Население лагеря (около 1000 человек) нам казалось огромным: столько людей, столько бесед, так много можно найти друзей!

Природа. Мы ходили внутри огороженной проволокой зоны и смотрели на небо, смотрели на дальние сопки, подходили к чахлым деревьям и гладили их руками. Мы дышали влажным морским воздухом, ощущали на лицах моросящий дождь, садились на влажную траву, прикасаясь руками к земле. Мы жили без всего этого четыре года, а оказывается, это совершенно необходимо, без этого нельзя чувствовать себя нормальным человеком.

Труд. Мы мечтали о труде и говорили о нем словами, которые казались лагерникам, ненавидящим подневольный тяжелый труд, высокопарными, глупыми и неискренними. И вот наступил третий день лагерной жизни, когда нам сказали, что те, кто чувствует себя в силах, может выходить на работу. (Обязательный выход был через неделю.)

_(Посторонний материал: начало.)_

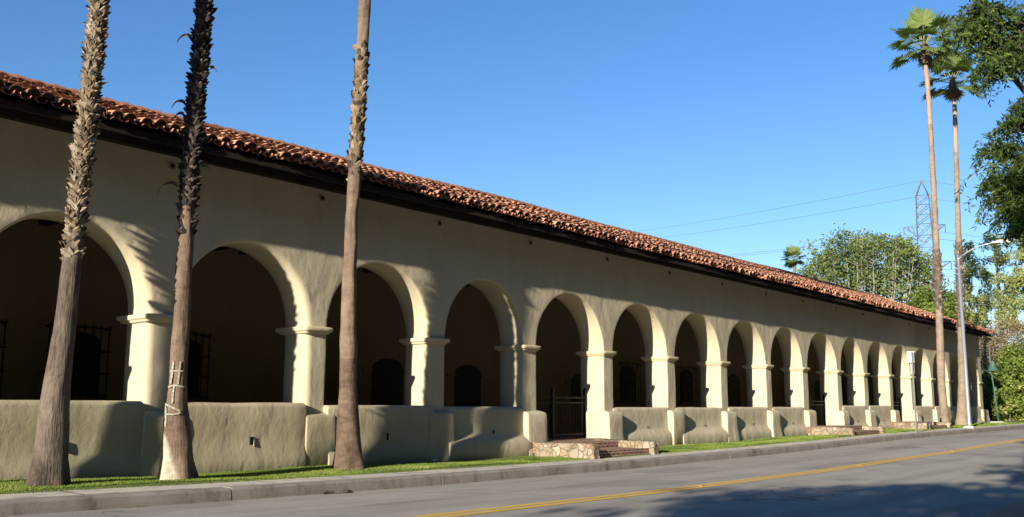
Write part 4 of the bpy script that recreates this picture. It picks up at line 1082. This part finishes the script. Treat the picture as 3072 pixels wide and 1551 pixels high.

Накануне мы волновались, как перед праздником. 18 человек, в том числе и я, решили пойти на работу. Так хотелось выйти за зону, пройти по улице, попасть в неогороженное пространство, увидеть лес, море. — Выбирайте себе бригадира, — сказал разводящий. Бригадиром выбрали меня. Я осмотрела уже хозяйским взглядом свою бригаду. Интеллигентные лица, седые головы. Два профессора, одна писательница, две пианистки, одна балерина, человек шесть партработников. Все горожанки. У всех атрофированы мускулы четырехлетним бездействием. Все мечтают доказать трудом, какие они честные, как хотят работать, какие они советские люди. Нас выводят за зону, и мы идем строящимся городом.